Worrying about how to sustain a dividend in the current oil price collapse is a nice problem to have, compared with the straits in which some companies find themselves. But the dividend conundrum also opens the door to issues down the road, including producers’ capacity to reinvest and drive organic growth and their potential appetite for M&A in the medium term.

Dividend payment by the majors and other energy producers has at least two effects: one is providing a yield to income-oriented investors; the second, other things being equal, is limiting cash flow that otherwise would be available for reinvestment via the drillbit, acquisitions, buybacks of stock or debt, etc. Simple, but meaningful.

With many majors telling investors that their dividends are not at risk, the steep decline in commodity prices has produced an even starker drop in cash flow available to producers, post-dividend, for reinvestment. Relative to a given capex level, a lower oil price widens what may already be a sizeable cash-flow shortfall—at times papered over with debt—and typically triggers further cuts in spending to match capex more closely with falling cash flow.

For example, when the Brent futures strip last year was around $60/bbl, Simmons & Co. International calculated that, assuming a 15% cut in capex from the prior year, the cash-flow deficit in 2016 for the majors and eight other large producers under its coverage totaled about $44 billion. This represented some 25% of the companies’ collective organic cash flow.

However, in a later low-$40/bbl oil price environment, and leaving capex levels unchanged, the cash-flow shortfall projected for the producer group in 2016 ballooned to $68 billion, translating to as much as 43% of organic cash flow, according to Simmons. Given the magnitude of the shortage, modeling an additional reduction in capex—revised to 20%, up from 15%—was only “reasonable.” Even then, however, the cash-flow deficit came to $53 billion, or 37% of organic cash flow.

And yet, said Simmons, “2016 dividend payouts will likely represent the highest portion of organic cash flow in over 30 years.”

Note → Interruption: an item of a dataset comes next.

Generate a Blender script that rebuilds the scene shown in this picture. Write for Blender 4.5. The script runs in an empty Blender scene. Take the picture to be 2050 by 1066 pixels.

To make matters worse, “the supermajors and national oil companies have been unable to organically cover their dividend payments since 2013, despite oil averaging about $100/bbl,” according to Simmons. Also, the firm noted, organic reserve replacement for the supermajors fell to 82% in 2014 and over the last five years has averaged 88%.

Cash dividends for the supermajors (plus British Gas Plc) in 2016 are estimated at $41 billion, or $48 billion if adjusted for dividends paid in stock versus cash, according to Tudor, Pickering, Holt & Co. Capex to be spent by U.S. producers, for perspective, is forecast at $89.6 billion, while international capex is projected at $339.4 billion, according to Cowen & Co.’s capex survey.

What if, as appears likely, capex is falling below levels that can sustainably grow production?

“M&A is inevitable,” according to Tudor, Pickering, Holt & Co., even if it is unlikely to happen overnight. But as industry conditions recover—and cash-flow preservation and dividend yield become less pressing—the priority of “value over volume” will have to give way to plans for growth.

Recalling that the integrated sector “couldn’t grow oil production over the last five years in a $100/bbl world,” Tudor, Pickering said that the sector faced a longer- term growth issue, “as exploration success has been dire and integrateds have low exposure to U.S. onshore. Capex cuts and project deferrals mean long-term production declines will kick in.”

Simmons offered a similar prediction, calling the logic that the supermajors will want to increase their U.S. unconventional exposure “via material acquisition obvious and compelling.”

The supermajors, said Simmons, “are underweight U.S. unconventional, they are struggling to replace reserves, international oil finding and development costs have ballooned, frontier exploration programs have proven largely disappointing and post-2018 growth visibility is exceedingly challenged.”

M&A may not come as quickly as some investors might wish, the firms said.

The majors may be more active in dealmaking 18 to 24 months from now, when concern over a shortfall of near-term growth prospects—due to project deferrals—is likely to mount, said one long-time company executive. “Prices will rebound, and the markets will ask, ‘Where’s your growth?’ And if your growth isn’t there, you’re going to have to go and buy it.”